> [Exercise] Copy each line of the data below exactly, leaving out pictures.

- - -

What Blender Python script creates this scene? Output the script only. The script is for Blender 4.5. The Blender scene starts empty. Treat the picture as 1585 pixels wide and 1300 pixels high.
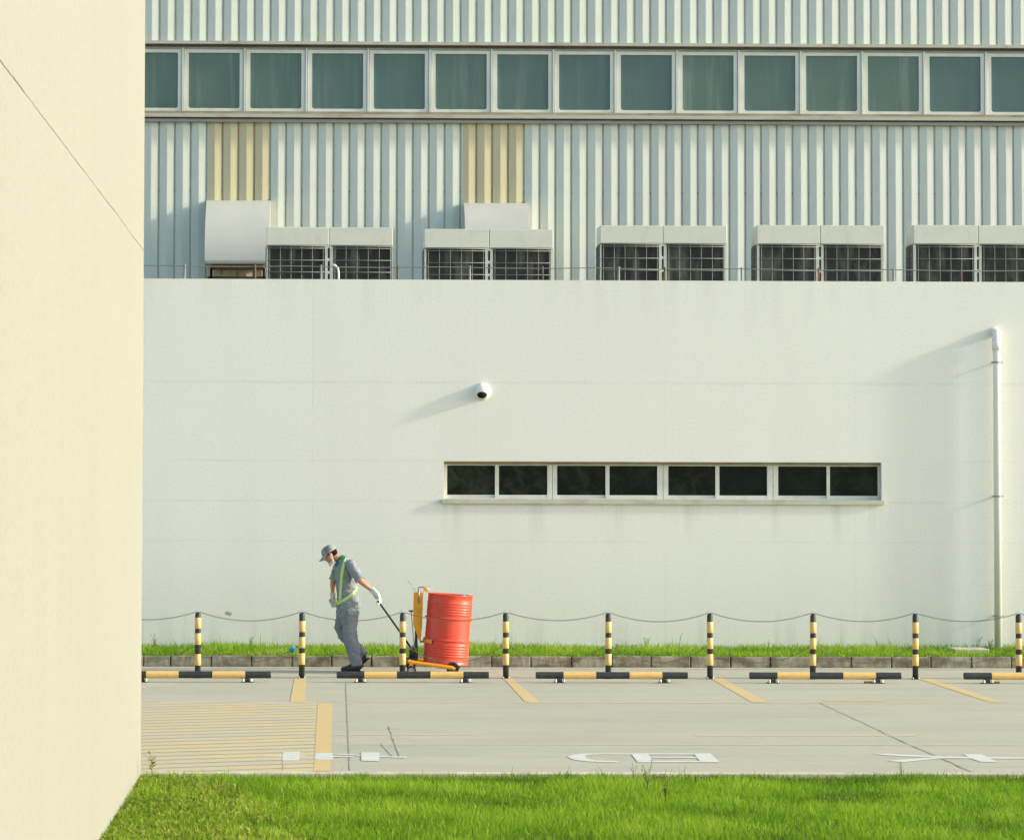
import bpy, bmesh, math, random
import numpy as np
from mathutils import Vector, Matrix, noise
R = math.radians
rnd = random.Random(7)
scene = bpy.context.scene
C = scene.collection

# ---------------------------------------------------------------- camera
W0, H0, F = 1585.0, 1300.0, 4522.0
CAM_Z = 2.46
rotm = Matrix.Rotation(R(-0.94), 3, 'Z') @ Matrix.Rotation(R(90 + 2.3), 3, 'X') @ Matrix.Rotation(R(0.16), 3, 'Z')
p_ = rotm.transposed() @ Vector((0, 1, 0))
CX = 500 - F * p_.x / (-p_.z)
CY = 755 + F * p_.y / (-p_.z)
cam = bpy.data.cameras.new('camera'); camo = bpy.data.objects.new('camera', cam); C.objects.link(camo)
camo.location = (0, 0, CAM_Z); camo.rotation_euler = rotm.to_euler()
cam.sensor_width = 36; cam.lens = F / W0 * 36
cam.shift_x = (W0 / 2 - CX) / W0; cam.shift_y = (CY - H0 / 2) / W0
cam.clip_start = 0.5; cam.clip_end = 2000
scene.camera = camo

def ray(px, py):
    return rotm @ Vector(((px - CX) / F, -(py - CY) / F, -1))
def at(px, py, Y):
    d = ray(px, py); t = Y / d.y
    return Vector((d.x * t, Y, CAM_Z + d.z * t))
def gnd(px, py, z=0.0):
    d = ray(px, py); t = (z - CAM_Z) / d.z
    return Vector((d.x * t, d.y * t, z))

# ---------------------------------------------------------------- light
EL, AZ = R(19), R(84)      # sun low on the right, AZ measured from the facade's normal
w = bpy.data.worlds.new('World'); scene.world = w; w.use_nodes = True
nt = w.node_tree; nt.nodes.clear()
sky = nt.nodes.new('ShaderNodeTexSky'); sky.sky_type = 'NISHITA'; sky.sun_disc = False
sky.sun_elevation = EL; sky.sun_rotation = R(180) - AZ
sky.air_density = 1.0; sky.dust_density = 2.0; sky.ozone_density = 1.0
tin = nt.nodes.new('ShaderNodeMix'); tin.data_type = 'RGBA'; tin.blend_type = 'MULTIPLY'; tin.inputs[0].default_value = 1
tin.inputs[7].default_value = (1.0, 1.03, 1.0, 1)
bg = nt.nodes.new('ShaderNodeBackground'); bg.inputs[1].default_value = 0.15
out = nt.nodes.new('ShaderNodeOutputWorld')
nt.links.new(sky.outputs[0], tin.inputs[6]); nt.links.new(tin.outputs[2], bg.inputs[0]); nt.links.new(bg.outputs[0], out.inputs[0])
sl = bpy.data.lights.new('sun', 'SUN'); sl.energy = 2.0; sl.angle = R(3.0); sl.color = (1.0, 0.95, 0.83)
so = bpy.data.objects.new('sun', sl); C.objects.link(so)
sd = Vector((math.sin(AZ) * math.cos(EL), -math.cos(AZ) * math.cos(EL), math.sin(EL)))
so.rotation_euler = sd.to_track_quat('Z', 'Y').to_euler(); so.location = (30, -10, 20)
vs = scene.view_settings
scene.display_settings.display_device = 'sRGB'
vs.view_transform = 'Standard'; vs.look = 'None'; vs.gamma = 1; vs.exposure = 1.13

# ---------------------------------------------------------------- materials
def new_mat(name):
    m = bpy.data.materials.new(name); m.use_nodes = True
    t = m.node_tree; b = t.nodes['Principled BSDF']
    return m, t, b
def noise_fac(t, scale, detail=4, stretch=(1, 1, 1), lo=0.35, hi=0.65, rough=0.55, dist=0.0):
    g = t.nodes.new('ShaderNodeNewGeometry')
    mp = t.nodes.new('ShaderNodeMapping'); mp.inputs['Scale'].default_value = stretch
    n = t.nodes.new('ShaderNodeTexNoise'); n.inputs['Scale'].default_value = scale
    n.inputs['Detail'].default_value = detail; n.inputs['Roughness'].default_value = rough; n.inputs['Distortion'].default_value = dist
    r = t.nodes.new('ShaderNodeMapRange'); r.inputs[1].default_value = lo; r.inputs[2].default_value = hi
    t.links.new(g.outputs['Position'], mp.inputs[0]); t.links.new(mp.outputs[0], n.inputs[0]); t.links.new(n.outputs[0], r.inputs[0])
    return r.outputs[0], n.outputs[0]
def mix(t, fac, a, b, mode='MIX'):
    m = t.nodes.new('ShaderNodeMix'); m.data_type = 'RGBA'; m.blend_type = mode
    for i, v in ((0, fac), (6, a), (7, b)):
        if isinstance(v, (int, float)): m.inputs[i].default_value = v
        elif isinstance(v, tuple): m.inputs[i].default_value = (*v[:3], 1)
        else: t.links.new(v, m.inputs[i])
    return m.outputs[2]
def mul(t, a, k, add=0.0):
    m = t.nodes.new('ShaderNodeMath'); m.operation = 'MULTIPLY_ADD'
    t.links.new(a, m.inputs[0]); m.inputs[1].default_value = k; m.inputs[2].default_value = add
    return m.outputs[0]
def sc(c, k): return tuple(min(1, x * k) for x in c)
def pm(name, col, rough=0.6, layers=(), bump=None, metallic=0.0, spec=0.4, coat=0.0):
    """layers: (scale, stretch, colour, amount, lo, hi)"""
    m, t, b = new_mat(name)
    c = None
    for (s, st, lc, am, lo, hi) in layers:
        f, _ = noise_fac(t, s, 5, st, lo, hi)
        c = mix(t, mul(t, f, am), c if c is not None else tuple(col), tuple(lc))
    if c is None: b.inputs['Base Color'].default_value = (*col, 1)
    else: t.links.new(c, b.inputs['Base Color'])
    b.inputs['Roughness'].default_value = rough; b.inputs['Metallic'].default_value = metallic
    b.inputs['Specular IOR Level'].default_value = spec; b.inputs['Coat Weight'].default_value = coat
    if bump:
        s, st, strength, dist = bump
        _, n = noise_fac(t, s, 4, st)
        bn = t.nodes.new('ShaderNodeBump'); bn.inputs['Strength'].default_value = strength; bn.inputs['Distance'].default_value = dist
        t.links.new(n, bn.inputs['Height']); t.links.new(bn.outputs[0], b.inputs['Normal'])
    return m
def h2(s):   # sRGB hex -> linear
    v = [int(s[i:i+2], 16) / 255 for i in (0, 2, 4)]
    return tuple(x / 12.92 if x <= 0.04045 else ((x + 0.055) / 1.055) ** 2.4 for x in v)
U = (1, 1, 1)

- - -

> [Complete answer]
What Blender Python script creates this scene? Output the script only. The script is for Blender 4.5. The Blender scene starts empty. Treat the picture as 1585 pixels wide and 1300 pixels high.
import bpy, bmesh, math, random
import numpy as np
from mathutils import Vector, Matrix, noise
R = math.radians
rnd = random.Random(7)
scene = bpy.context.scene
C = scene.collection

# ---------------------------------------------------------------- camera
W0, H0, F = 1585.0, 1300.0, 4522.0
CAM_Z = 2.46
rotm = Matrix.Rotation(R(-0.94), 3, 'Z') @ Matrix.Rotation(R(90 + 2.3), 3, 'X') @ Matrix.Rotation(R(0.16), 3, 'Z')
p_ = rotm.transposed() @ Vector((0, 1, 0))
CX = 500 - F * p_.x / (-p_.z)
CY = 755 + F * p_.y / (-p_.z)
cam = bpy.data.cameras.new('camera'); camo = bpy.data.objects.new('camera', cam); C.objects.link(camo)
camo.location = (0, 0, CAM_Z); camo.rotation_euler = rotm.to_euler()
cam.sensor_width = 36; cam.lens = F / W0 * 36
cam.shift_x = (W0 / 2 - CX) / W0; cam.shift_y = (CY - H0 / 2) / W0
cam.clip_start = 0.5; cam.clip_end = 2000
scene.camera = camo

def ray(px, py):
    return rotm @ Vector(((px - CX) / F, -(py - CY) / F, -1))
def at(px, py, Y):
    d = ray(px, py); t = Y / d.y
    return Vector((d.x * t, Y, CAM_Z + d.z * t))
def gnd(px, py, z=0.0):
    d = ray(px, py); t = (z - CAM_Z) / d.z
    return Vector((d.x * t, d.y * t, z))

# ---------------------------------------------------------------- light
EL, AZ = R(19), R(84)      # sun low on the right, AZ measured from the facade's normal
w = bpy.data.worlds.new('World'); scene.world = w; w.use_nodes = True
nt = w.node_tree; nt.nodes.clear()
sky = nt.nodes.new('ShaderNodeTexSky'); sky.sky_type = 'NISHITA'; sky.sun_disc = False
sky.sun_elevation = EL; sky.sun_rotation = R(180) - AZ
sky.air_density = 1.0; sky.dust_density = 2.0; sky.ozone_density = 1.0
tin = nt.nodes.new('ShaderNodeMix'); tin.data_type = 'RGBA'; tin.blend_type = 'MULTIPLY'; tin.inputs[0].default_value = 1
tin.inputs[7].default_value = (1.0, 1.03, 1.0, 1)
bg = nt.nodes.new('ShaderNodeBackground'); bg.inputs[1].default_value = 0.15
out = nt.nodes.new('ShaderNodeOutputWorld')
nt.links.new(sky.outputs[0], tin.inputs[6]); nt.links.new(tin.outputs[2], bg.inputs[0]); nt.links.new(bg.outputs[0], out.inputs[0])
sl = bpy.data.lights.new('sun', 'SUN'); sl.energy = 2.0; sl.angle = R(3.0); sl.color = (1.0, 0.95, 0.83)
so = bpy.data.objects.new('sun', sl); C.objects.link(so)
sd = Vector((math.sin(AZ) * math.cos(EL), -math.cos(AZ) * math.cos(EL), math.sin(EL)))
so.rotation_euler = sd.to_track_quat('Z', 'Y').to_euler(); so.location = (30, -10, 20)
vs = scene.view_settings
scene.display_settings.display_device = 'sRGB'
vs.view_transform = 'Standard'; vs.look = 'None'; vs.gamma = 1; vs.exposure = 1.13

# ---------------------------------------------------------------- materials
def new_mat(name):
    m = bpy.data.materials.new(name); m.use_nodes = True
    t = m.node_tree; b = t.nodes['Principled BSDF']
    return m, t, b
def noise_fac(t, scale, detail=4, stretch=(1, 1, 1), lo=0.35, hi=0.65, rough=0.55, dist=0.0):
    g = t.nodes.new('ShaderNodeNewGeometry')
    mp = t.nodes.new('ShaderNodeMapping'); mp.inputs['Scale'].default_value = stretch
    n = t.nodes.new('ShaderNodeTexNoise'); n.inputs['Scale'].default_value = scale
    n.inputs['Detail'].default_value = detail; n.inputs['Roughness'].default_value = rough; n.inputs['Distortion'].default_value = dist
    r = t.nodes.new('ShaderNodeMapRange'); r.inputs[1].default_value = lo; r.inputs[2].default_value = hi
    t.links.new(g.outputs['Position'], mp.inputs[0]); t.links.new(mp.outputs[0], n.inputs[0]); t.links.new(n.outputs[0], r.inputs[0])
    return r.outputs[0], n.outputs[0]
def mix(t, fac, a, b, mode='MIX'):
    m = t.nodes.new('ShaderNodeMix'); m.data_type = 'RGBA'; m.blend_type = mode
    for i, v in ((0, fac), (6, a), (7, b)):
        if isinstance(v, (int, float)): m.inputs[i].default_value = v
        elif isinstance(v, tuple): m.inputs[i].default_value = (*v[:3], 1)
        else: t.links.new(v, m.inputs[i])
    return m.outputs[2]
def mul(t, a, k, add=0.0):
    m = t.nodes.new('ShaderNodeMath'); m.operation = 'MULTIPLY_ADD'
    t.links.new(a, m.inputs[0]); m.inputs[1].default_value = k; m.inputs[2].default_value = add
    return m.outputs[0]
def sc(c, k): return tuple(min(1, x * k) for x in c)
def pm(name, col, rough=0.6, layers=(), bump=None, metallic=0.0, spec=0.4, coat=0.0):
    """layers: (scale, stretch, colour, amount, lo, hi)"""
    m, t, b = new_mat(name)
    c = None
    for (s, st, lc, am, lo, hi) in layers:
        f, _ = noise_fac(t, s, 5, st, lo, hi)
        c = mix(t, mul(t, f, am), c if c is not None else tuple(col), tuple(lc))
    if c is None: b.inputs['Base Color'].default_value = (*col, 1)
    else: t.links.new(c, b.inputs['Base Color'])
    b.inputs['Roughness'].default_value = rough; b.inputs['Metallic'].default_value = metallic
    b.inputs['Specular IOR Level'].default_value = spec; b.inputs['Coat Weight'].default_value = coat
    if bump:
        s, st, strength, dist = bump
        _, n = noise_fac(t, s, 4, st)
        bn = t.nodes.new('ShaderNodeBump'); bn.inputs['Strength'].default_value = strength; bn.inputs['Distance'].default_value = dist
        t.links.new(n, bn.inputs['Height']); t.links.new(bn.outputs[0], b.inputs['Normal'])
    return m
def h2(s):   # sRGB hex -> linear
    v = [int(s[i:i+2], 16) / 255 for i in (0, 2, 4)]
    return tuple(x / 12.92 if x <= 0.04045 else ((x + 0.055) / 1.055) ** 2.4 for x in v)
U = (1, 1, 1)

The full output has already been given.